Der Titel für ihre Inszenierung stand von Anfang an fest und Wolfgang Hoffmann bezeichnet „Unruhe bewahren“ ganz allgemein als Zustand moderner Weiblichkeit. Für ihn war es besonders wichtig, sagt er im Gespräch, die vier Frauen in ihrer Größe zu bestärken und vor allem auf ihren Humor zu setzen. Julia Christ faszinierte in der Probenarbeit die Unterschiedlichkeit ihrer Kolleginnen und die vielfältigen Möglichkeiten der künstlerischen Kommunikation, die sich daraus ergaben.

So wird in einer Szene zu sehen sein, wie sich drei der Frauen darum bemühen, die Vierte, die in einer Notlage scheint, zu befreien.
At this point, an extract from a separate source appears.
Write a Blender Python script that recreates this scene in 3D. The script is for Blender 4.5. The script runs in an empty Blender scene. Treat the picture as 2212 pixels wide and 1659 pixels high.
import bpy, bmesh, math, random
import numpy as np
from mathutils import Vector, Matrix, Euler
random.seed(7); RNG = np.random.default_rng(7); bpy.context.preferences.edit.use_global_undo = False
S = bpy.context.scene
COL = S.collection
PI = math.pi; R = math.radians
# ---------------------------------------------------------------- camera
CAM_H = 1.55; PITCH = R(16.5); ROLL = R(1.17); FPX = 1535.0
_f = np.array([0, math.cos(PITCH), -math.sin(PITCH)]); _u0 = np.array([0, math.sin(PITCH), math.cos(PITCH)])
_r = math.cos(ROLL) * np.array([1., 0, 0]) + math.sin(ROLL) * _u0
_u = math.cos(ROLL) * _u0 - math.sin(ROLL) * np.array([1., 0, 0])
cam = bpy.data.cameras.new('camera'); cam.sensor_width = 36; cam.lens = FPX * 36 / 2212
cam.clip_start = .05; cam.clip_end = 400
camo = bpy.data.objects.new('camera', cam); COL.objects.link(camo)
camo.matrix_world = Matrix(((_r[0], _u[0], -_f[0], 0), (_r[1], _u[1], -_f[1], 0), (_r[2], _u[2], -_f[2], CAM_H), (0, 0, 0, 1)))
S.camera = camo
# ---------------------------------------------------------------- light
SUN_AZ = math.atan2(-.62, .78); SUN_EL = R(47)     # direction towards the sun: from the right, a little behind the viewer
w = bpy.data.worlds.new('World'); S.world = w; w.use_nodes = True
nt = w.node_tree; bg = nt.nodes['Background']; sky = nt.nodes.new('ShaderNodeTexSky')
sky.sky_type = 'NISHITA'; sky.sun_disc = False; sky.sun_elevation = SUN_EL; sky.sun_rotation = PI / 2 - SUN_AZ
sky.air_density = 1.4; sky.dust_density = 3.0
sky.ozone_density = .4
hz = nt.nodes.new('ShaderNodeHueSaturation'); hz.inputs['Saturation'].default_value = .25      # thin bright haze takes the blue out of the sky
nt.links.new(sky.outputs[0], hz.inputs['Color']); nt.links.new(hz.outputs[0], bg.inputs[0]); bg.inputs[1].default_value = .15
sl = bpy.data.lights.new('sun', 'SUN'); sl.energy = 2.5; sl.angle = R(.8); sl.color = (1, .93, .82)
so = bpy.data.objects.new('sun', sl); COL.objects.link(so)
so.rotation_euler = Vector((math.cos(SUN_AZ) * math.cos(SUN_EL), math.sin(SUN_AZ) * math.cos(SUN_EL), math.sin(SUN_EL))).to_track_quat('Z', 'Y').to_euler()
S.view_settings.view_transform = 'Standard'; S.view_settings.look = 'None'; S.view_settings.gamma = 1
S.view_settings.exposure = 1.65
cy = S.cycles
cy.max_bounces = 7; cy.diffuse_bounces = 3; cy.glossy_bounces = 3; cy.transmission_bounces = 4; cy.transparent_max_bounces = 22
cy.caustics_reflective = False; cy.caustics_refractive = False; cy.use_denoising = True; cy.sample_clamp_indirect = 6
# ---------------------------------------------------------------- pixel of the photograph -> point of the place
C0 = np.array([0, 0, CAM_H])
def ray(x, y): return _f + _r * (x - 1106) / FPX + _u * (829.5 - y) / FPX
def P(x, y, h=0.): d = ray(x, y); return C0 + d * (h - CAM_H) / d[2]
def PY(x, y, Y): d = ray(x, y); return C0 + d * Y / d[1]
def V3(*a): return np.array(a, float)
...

Doch anstatt ihr wirklich zu helfen, das hieße zu beobachten, was sie eigentlich braucht, wickeln sie diese nur fester in ihr Seil. Und geraten so alle vier in Not. Oder, wie auf der Probe zu sehen war, wird eine von ihnen mit einem etwa anderthalb Meter langen Seil, an dessen beiden Enden sehr dicke Knoten sind, kraftvoll-elegante Schwingungen vollführen, die manchmal Enge und ein andermal Freiheit symbolisieren. Auf jeden Fall ist die pure Energie, die diese Circusarbeit ausstrahlt, nicht nur etwas für Erwachsene, sondern auch für Kinder ab sechs Jahre, sagt Julia Christ mit strahlenden Augen. Sie selbst interessierte sich früh für Leistungsturnen und Ballett und der Circus hatte sie schon als Kind in seinen Bann gezogen. Doch ehe sie eine Akrobatikausbildung in Berlin und Brüssel absolvierte, wurde die zierliche Frau Tischlerin, um sich dann doch endgültig ihrer großen Liebe zuzuwenden.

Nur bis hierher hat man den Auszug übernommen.